Na história recente, não se tem notícia de um mandatário que tenha se prestado a um mea culpa nesse nível como Tarcísio. O que tem prevalecido na política moderna, ao contrário, é a postura arrogante de líderes que se arvoram em senhores da verdade e julgam ser os únicos intérpretes legítimos dos desejos do “povo”. Caminhando na direção diametralmente oposta, o governador paulista, a um só tempo, indicou que não está disposto a brigar com os fatos e, ademais, pretende corrigir os rumos de sua política de segurança pública, que ele mesmo classificou como uma “ferida aberta”.

Esse reposicionamento, ainda segundo Tarcísio, significa “modular o discurso para garantir, de fato, segurança jurídica (à atividade policial), mas também o atendimento às normas e aos procedimentos operacionais, como não permitir o descontrole, como deixar claro que não existe salvo-conduto”. E aqui reside o problema. Aprumar o discurso, não há dúvida, é fundamental. Afinal, como o próprio governador reconheceu, as palavras da autoridade têm peso.
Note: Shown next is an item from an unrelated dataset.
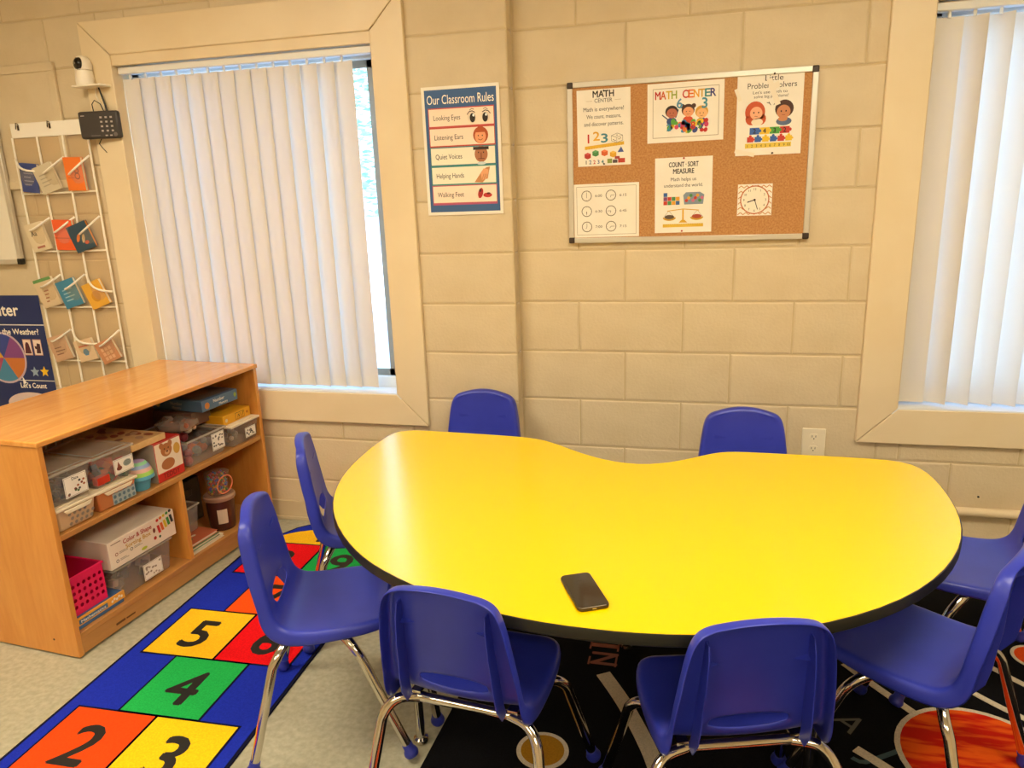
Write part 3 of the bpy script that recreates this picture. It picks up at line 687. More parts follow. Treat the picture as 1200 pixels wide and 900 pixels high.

Mas só discurso não basta. A disposição de Tarcísio de reavaliar sua gestão da segurança pública tem de se materializar em ações para que disso advenham os resultados benfazejos aos quais ele parece almejar. Na prática, isso significa, em primeiro lugar, demitir imediatamente o secretário de Segurança Pública, Guilherme Derrite.

A natureza de Derrite, egresso da banda da PM que se orgulha da truculência, é obstáculo intransponível para fazer com que a polícia seja orientada pelo respeito às leis e aos direitos humanos – eixos fundamentais de uma política de segurança pública no Estado Democrático de Direito. Se Tarcísio fez a opção pela civilização ante a barbárie, como as suas virtuosas palavras indicam, ele precisa, necessariamente, de outro secretário de Segurança Pública para auxiliá-lo na missão de recolocar a PM de São Paulo no patamar de uma das mais eficientes e menos letais forças policiais do País. Era assim até pouco tempo atrás – e pode voltar a ser a depender da disposição do governador de traduzir seu discurso em ação.

O histórico de Derrite como mau policial militar, seu desempenho como deputado membro da “bancada da bala” e suas ações e palavras como secretário estadual de Segurança Pública evidenciam que não é ele a pessoa que vai ajudar Tarcísio a substituir por confiança o medo que muitos paulistas passaram a sentir da PM. Ao contrário, a permanência de Derrite no cargo decerto será vista como uma traição inequívoca às suas supostas boas intenções.